Florida Attorney General James Uthmeier has launched a civil investigation into Discord, slapping the San Francisco-based chat platform with a subpoena that demands internal records and safety documents as part of a statewide probe into child exploitation and predatory behavior on the app. The filing puts Discord under formal scrutiny as investigators dig into whether the platform’s features or marketing leave children exposed.
The subpoena, according to the Tampa Free Press, seeks Discord’s internal procedures for content moderation, its communications with the National Center for Missing & Exploited Children, records of complaints about exploitation, data on the number of child users in Florida and metrics on how long minors spend on the app. State investigators gave Discord until April 9, 2026 to turn over the material named in the filing.
“Many of our criminal investigations into internet child predators lead to one place: Discord,” Attorney General Uthmeier said, according to the Tampa Free Press. Sarasota County Sheriff Kurt A. Hoffman signaled that law enforcement is not in a forgiving mood, adding, “If you exploit children, we will find you, arrest you, and hold you accountable.”
Why Investigators Are Zeroing In On Discord
Prosecutors and child-protection advocates describe a now-familiar playbook: predators first meet kids inside popular games like Roblox or Fortnite, then steer them into private Discord servers where oversight is weaker and conversations are harder for adults to monitor. State regulators have increasingly targeted this gaming-to-chat pipeline. Earlier probes into Roblox and Discord flagged that migration pattern as a recurring concern, as documented by Bloomberg.
Florida has previously subpoenaed Roblox while investigating grooming on gaming platforms, according to FOX 13 News. New Jersey sued Discord last year, alleging the app misled parents about its safety features, according to NBC10.

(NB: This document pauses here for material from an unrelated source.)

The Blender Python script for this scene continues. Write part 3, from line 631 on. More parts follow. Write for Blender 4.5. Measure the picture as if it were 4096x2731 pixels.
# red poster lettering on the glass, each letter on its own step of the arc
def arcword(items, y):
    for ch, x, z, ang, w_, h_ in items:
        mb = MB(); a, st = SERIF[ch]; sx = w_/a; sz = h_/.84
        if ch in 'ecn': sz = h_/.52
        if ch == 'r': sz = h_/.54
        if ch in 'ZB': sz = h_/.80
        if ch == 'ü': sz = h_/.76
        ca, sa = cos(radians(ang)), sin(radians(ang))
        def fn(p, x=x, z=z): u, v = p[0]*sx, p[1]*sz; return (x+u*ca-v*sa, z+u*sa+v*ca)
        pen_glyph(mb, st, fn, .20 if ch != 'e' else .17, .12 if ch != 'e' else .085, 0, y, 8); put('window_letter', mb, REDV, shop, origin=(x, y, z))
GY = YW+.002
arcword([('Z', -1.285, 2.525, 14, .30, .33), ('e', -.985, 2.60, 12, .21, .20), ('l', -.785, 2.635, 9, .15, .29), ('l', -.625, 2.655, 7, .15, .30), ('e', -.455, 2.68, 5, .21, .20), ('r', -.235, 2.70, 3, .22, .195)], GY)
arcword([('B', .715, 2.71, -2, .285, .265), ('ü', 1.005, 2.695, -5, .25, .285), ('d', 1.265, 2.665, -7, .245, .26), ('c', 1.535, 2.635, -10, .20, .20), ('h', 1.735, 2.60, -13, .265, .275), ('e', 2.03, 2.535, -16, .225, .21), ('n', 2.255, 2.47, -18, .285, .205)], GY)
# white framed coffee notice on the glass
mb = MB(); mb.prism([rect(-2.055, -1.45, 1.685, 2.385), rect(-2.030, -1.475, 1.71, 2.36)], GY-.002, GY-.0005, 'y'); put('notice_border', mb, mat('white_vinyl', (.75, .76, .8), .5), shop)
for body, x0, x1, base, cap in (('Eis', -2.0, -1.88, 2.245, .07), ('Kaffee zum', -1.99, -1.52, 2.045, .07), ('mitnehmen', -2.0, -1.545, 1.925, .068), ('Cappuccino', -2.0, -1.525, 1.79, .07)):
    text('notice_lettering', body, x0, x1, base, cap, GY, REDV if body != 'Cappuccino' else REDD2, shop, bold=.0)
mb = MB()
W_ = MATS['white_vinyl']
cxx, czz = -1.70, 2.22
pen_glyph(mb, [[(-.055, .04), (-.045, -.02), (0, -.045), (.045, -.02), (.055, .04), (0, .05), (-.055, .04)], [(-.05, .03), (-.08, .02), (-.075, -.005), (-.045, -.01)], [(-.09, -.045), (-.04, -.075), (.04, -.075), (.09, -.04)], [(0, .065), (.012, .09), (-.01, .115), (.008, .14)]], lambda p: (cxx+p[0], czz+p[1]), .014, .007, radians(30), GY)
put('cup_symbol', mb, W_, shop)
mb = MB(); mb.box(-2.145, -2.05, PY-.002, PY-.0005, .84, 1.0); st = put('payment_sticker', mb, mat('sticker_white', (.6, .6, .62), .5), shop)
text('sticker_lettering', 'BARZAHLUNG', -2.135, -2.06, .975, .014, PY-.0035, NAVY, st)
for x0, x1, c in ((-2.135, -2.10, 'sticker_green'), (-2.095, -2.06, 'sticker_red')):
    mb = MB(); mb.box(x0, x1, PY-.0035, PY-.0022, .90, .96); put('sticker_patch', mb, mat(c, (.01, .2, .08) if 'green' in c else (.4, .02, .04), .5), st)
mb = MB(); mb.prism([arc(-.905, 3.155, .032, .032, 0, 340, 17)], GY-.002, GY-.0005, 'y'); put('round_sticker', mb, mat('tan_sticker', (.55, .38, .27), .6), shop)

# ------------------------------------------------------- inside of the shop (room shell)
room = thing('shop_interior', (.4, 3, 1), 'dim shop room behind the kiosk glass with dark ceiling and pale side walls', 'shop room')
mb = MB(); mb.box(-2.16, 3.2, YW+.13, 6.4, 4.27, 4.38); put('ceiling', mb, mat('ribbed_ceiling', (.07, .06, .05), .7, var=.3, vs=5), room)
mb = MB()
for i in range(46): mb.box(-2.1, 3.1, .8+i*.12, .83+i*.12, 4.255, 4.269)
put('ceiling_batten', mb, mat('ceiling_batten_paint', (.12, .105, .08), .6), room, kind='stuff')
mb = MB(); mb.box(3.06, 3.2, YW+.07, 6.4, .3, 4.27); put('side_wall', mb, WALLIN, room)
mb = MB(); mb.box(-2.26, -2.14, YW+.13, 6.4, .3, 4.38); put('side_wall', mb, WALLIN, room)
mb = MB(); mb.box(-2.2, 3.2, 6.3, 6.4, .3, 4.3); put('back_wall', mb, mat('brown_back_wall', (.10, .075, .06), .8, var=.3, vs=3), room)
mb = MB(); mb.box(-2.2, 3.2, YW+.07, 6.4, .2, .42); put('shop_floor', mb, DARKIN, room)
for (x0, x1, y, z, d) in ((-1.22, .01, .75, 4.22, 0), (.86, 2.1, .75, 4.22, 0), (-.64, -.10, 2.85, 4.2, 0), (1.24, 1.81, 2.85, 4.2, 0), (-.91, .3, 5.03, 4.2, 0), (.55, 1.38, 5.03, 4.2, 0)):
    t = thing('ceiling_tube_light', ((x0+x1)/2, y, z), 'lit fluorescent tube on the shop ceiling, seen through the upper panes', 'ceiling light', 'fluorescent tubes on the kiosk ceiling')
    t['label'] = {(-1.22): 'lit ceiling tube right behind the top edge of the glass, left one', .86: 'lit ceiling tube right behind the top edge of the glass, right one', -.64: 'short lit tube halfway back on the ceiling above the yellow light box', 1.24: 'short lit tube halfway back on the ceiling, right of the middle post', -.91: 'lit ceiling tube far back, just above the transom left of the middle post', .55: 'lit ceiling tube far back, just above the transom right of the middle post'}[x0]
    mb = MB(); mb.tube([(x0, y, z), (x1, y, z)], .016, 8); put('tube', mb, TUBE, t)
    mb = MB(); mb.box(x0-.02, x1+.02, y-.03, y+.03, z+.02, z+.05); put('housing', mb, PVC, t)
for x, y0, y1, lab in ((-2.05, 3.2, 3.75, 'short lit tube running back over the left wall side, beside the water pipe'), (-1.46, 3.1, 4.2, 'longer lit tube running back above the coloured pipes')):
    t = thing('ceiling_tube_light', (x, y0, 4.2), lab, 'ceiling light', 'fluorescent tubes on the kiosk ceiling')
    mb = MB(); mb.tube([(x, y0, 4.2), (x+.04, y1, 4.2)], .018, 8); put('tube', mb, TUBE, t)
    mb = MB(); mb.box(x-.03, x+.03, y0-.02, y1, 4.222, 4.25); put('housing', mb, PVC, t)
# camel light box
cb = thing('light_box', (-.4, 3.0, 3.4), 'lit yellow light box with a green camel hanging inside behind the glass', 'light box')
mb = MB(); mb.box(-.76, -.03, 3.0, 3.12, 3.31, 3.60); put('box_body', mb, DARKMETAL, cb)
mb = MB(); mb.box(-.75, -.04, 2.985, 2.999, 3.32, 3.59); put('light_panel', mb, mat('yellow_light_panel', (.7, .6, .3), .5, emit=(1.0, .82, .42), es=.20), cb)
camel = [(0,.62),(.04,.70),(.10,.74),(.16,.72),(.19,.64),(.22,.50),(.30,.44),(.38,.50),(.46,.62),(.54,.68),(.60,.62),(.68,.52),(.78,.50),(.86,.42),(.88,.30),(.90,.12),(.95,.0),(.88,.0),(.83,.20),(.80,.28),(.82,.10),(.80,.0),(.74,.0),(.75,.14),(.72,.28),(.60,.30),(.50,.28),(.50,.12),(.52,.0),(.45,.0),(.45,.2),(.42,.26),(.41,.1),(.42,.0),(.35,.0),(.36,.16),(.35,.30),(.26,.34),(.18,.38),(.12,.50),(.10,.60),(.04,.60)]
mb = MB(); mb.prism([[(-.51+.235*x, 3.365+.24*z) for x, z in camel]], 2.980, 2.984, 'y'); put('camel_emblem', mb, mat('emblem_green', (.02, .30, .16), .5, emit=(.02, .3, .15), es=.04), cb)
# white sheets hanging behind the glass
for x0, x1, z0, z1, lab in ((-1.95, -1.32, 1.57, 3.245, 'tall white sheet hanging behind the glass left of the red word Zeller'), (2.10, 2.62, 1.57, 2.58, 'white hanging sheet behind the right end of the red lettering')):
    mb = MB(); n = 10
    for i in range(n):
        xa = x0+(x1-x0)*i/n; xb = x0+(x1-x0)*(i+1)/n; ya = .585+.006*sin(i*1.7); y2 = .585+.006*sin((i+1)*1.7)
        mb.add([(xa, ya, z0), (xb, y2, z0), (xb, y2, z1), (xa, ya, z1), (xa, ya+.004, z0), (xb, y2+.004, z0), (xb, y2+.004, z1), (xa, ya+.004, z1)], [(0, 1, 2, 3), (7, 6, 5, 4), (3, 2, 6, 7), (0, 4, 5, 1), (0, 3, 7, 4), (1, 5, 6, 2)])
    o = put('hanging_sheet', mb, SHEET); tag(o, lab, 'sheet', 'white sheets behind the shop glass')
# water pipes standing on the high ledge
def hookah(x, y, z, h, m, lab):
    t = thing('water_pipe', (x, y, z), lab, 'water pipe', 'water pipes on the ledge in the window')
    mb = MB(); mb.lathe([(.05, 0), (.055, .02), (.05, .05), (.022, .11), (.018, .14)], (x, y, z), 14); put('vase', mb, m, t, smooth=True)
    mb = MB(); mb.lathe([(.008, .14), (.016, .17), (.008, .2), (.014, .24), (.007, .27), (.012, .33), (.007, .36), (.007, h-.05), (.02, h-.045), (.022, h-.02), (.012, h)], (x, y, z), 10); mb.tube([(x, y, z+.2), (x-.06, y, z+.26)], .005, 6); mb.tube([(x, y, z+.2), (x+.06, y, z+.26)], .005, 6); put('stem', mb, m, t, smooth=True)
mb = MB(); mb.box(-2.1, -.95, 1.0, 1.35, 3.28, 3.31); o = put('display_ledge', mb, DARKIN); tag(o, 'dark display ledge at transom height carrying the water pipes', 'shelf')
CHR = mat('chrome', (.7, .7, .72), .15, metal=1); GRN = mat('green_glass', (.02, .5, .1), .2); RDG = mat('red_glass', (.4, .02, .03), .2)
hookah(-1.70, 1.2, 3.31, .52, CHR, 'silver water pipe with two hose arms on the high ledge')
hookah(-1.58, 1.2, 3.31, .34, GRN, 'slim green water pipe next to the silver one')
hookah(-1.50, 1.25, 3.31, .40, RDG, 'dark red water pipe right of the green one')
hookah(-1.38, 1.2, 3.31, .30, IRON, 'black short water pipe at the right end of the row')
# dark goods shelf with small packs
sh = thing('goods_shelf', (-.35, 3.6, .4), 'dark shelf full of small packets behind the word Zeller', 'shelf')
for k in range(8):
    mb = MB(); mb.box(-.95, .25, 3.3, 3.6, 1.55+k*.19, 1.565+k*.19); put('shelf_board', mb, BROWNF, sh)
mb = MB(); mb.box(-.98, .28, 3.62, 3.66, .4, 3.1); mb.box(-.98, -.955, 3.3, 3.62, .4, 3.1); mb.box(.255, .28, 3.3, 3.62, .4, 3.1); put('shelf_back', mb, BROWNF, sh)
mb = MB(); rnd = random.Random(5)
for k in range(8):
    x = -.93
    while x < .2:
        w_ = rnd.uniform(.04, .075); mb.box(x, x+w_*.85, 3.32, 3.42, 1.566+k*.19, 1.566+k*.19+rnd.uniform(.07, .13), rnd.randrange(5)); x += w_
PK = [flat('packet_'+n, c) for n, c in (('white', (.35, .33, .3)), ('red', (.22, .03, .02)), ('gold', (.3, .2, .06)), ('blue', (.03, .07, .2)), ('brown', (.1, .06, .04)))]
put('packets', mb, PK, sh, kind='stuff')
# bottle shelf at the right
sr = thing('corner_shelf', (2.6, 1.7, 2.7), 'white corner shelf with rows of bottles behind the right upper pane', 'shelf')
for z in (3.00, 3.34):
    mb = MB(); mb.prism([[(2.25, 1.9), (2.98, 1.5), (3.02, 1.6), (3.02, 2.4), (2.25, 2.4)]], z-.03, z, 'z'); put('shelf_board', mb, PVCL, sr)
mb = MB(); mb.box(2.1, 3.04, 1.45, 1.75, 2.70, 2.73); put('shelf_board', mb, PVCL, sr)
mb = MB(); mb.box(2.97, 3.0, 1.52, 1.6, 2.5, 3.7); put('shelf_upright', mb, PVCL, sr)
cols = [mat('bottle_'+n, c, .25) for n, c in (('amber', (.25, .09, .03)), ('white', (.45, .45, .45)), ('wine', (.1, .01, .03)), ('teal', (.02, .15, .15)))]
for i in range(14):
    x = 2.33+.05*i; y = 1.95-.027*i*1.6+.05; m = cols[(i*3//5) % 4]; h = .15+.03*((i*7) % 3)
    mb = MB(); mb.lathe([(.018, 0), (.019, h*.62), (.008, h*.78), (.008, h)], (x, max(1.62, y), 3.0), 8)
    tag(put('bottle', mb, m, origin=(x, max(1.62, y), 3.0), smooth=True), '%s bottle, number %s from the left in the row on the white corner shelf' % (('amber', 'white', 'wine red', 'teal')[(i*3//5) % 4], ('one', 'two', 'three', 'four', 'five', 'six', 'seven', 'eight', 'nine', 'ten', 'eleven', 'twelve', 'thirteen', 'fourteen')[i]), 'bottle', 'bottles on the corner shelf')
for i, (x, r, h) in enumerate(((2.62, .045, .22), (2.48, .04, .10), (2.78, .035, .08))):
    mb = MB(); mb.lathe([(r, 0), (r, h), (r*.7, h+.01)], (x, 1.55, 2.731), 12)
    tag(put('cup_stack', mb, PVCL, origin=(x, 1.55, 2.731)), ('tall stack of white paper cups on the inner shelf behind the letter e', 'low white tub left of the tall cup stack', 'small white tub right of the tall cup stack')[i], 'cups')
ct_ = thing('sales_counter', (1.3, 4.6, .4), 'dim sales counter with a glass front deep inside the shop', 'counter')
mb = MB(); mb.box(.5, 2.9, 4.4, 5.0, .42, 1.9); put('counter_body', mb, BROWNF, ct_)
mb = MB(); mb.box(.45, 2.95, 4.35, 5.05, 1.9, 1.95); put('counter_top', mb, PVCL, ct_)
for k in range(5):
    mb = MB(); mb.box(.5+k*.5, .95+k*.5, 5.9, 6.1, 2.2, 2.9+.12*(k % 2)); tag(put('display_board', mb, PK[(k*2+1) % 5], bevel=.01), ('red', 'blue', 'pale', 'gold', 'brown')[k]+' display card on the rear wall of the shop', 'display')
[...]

Numbers Behind The Concern
National figures suggest the risk is not just theoretical. The National Center for Missing & Exploited Children has reported sharp increases in online enticement and other child-exploitation reports in recent years, a trend state officials repeatedly cite when pursuing legal action. That spike, along with high-profile criminal cases that trace grooming chains back to messaging apps, helps explain why attorneys general are increasingly turning to subpoenas and consumer-protection tools when they probe big tech platforms.
Legal Implications
If investigators conclude that Discord misrepresented its safety protections or designed features that drew in minors, Florida’s Attorney General could use the state’s Deceptive and Unfair Trade Practices Act to seek injunctive relief, civil penalties or structural changes to how the app operates. State attorneys general have already used similar consumer-protection laws in related cases. New Jersey’s suit against Discord relied on that state’s consumer-fraud statute, according to NBC10.
What Families Should Know
Florida’s subpoena sets a production deadline of April 9 for the records. What happens after that will depend on what investigators find in the trove of internal documents. Parents and community groups say they will be watching closely as the probe unfolds and as lawmakers continue to weigh what rules and oversight tech platforms should face when children are in the mix.